For instance, in December of last year — long before lines of families were waiting outside the Nogales crossing — 1,036 families came to Tucson ports of entry seeking asylum. That’s the same number as in May of this year. “It’s a manufactured crisis,” Williams said, suggesting the slowdown is part of the Trump administration’s push to impose strict new limits on legal immigration and choke off the flow of asylum seekers into the country.

The abrupt slowdown in the asylum process at the border this spring coincided with announcements from the Trump administration. On April 1, Trump angrily tweeted about the annual migrant caravan organized by Pueblo Sin Fronteras, insisting, “Republicans must go to Nuclear Option to pass tough laws NOW.”

Five days later, Attorney General Jeff Sessions formally announced the administration’s zero tolerance policy to address the “crisis that has erupted at our Southwest Border.”

“From a political perspective, when there’s lines and lines of families waiting, it’s easier for our administration to say, ‘Oh, they’re invading our border and there’s too many asylum-seekers’ … whereas if they were to just process them as they are legally required to, it wouldn’t make for as good publicity,” said Williams, who alleged, “This is the most prolonged violation of the law at the port that we’ve seen.”

The slowdowns at ports of entry, family separations, and other policies are having potentially deadly consequences, Williams and other activists warned. It’s become common for frustrated parents clutching their children to run into car traffic at Nogales port, where they are arrested for illegal entry into the United States, in a desperate attempt to force CBP officers to hear their claims, Williams said. On an almost daily basis, one of the families staying in shelters in town disappears, lured into the Sonoran Desert by coyotes.

“We think what’s most commonly happening … is people arrive at the port, realize the line situation, and they don’t even get into the line,” Williams said. Instead, they go into the desert and attempt to cross the border illegally. “It’s the logical thing to do.”

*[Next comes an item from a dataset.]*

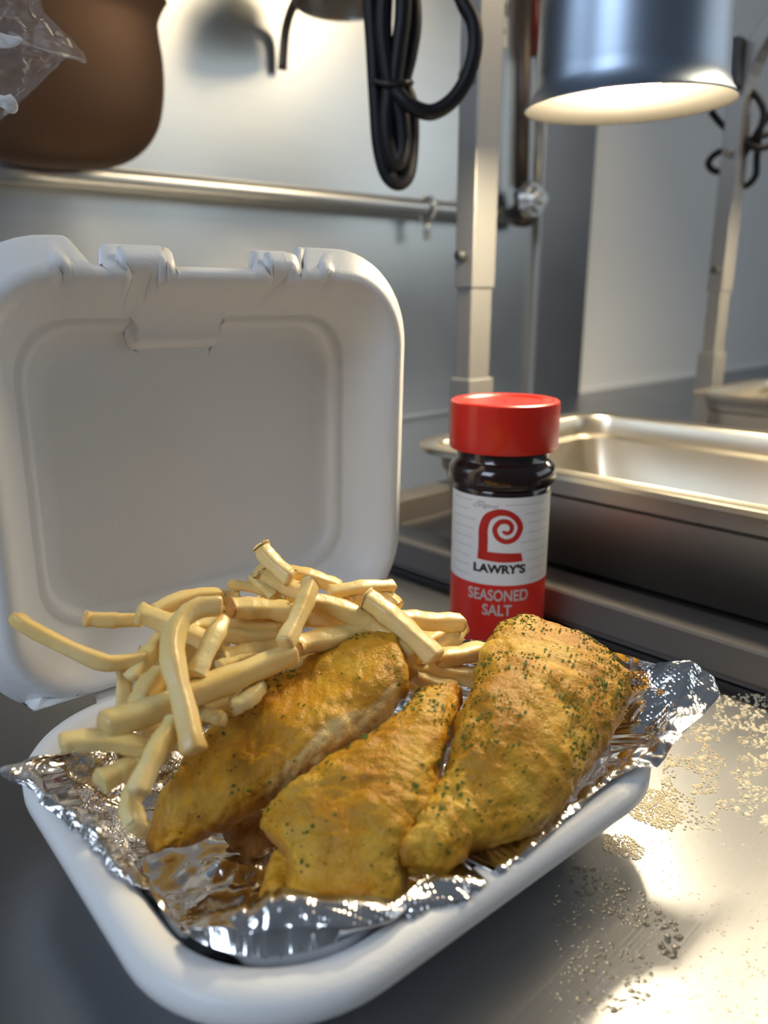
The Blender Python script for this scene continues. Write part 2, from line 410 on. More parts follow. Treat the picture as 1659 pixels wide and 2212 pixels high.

“I’ve heard of people being forced at gunpoint.”

But it’s also an incredibly dangerous decision. Because the migration “lanes” are controlled by drug cartels, families with no money are often forced to carry drugs as payment. Others are used as decoys, marched into the desert to distract Border Patrol agents while others ferry drugs across the border.

“I’ve heard of people being forced at gunpoint,” said Fife, who points out that even those who aren’t used as mules or pawns by the cartels face immense dangers in the open desert. In many cases, coyotes don’t accompany immigrants very far into the United States, but instead leave them with a little bit of water and instructions on what landmarks to look for as they walk.

Given the sheer numbers of families CBP is finding, Fife said it’s not a matter of if but when the bodies of entire families start being found in the Arizona desert.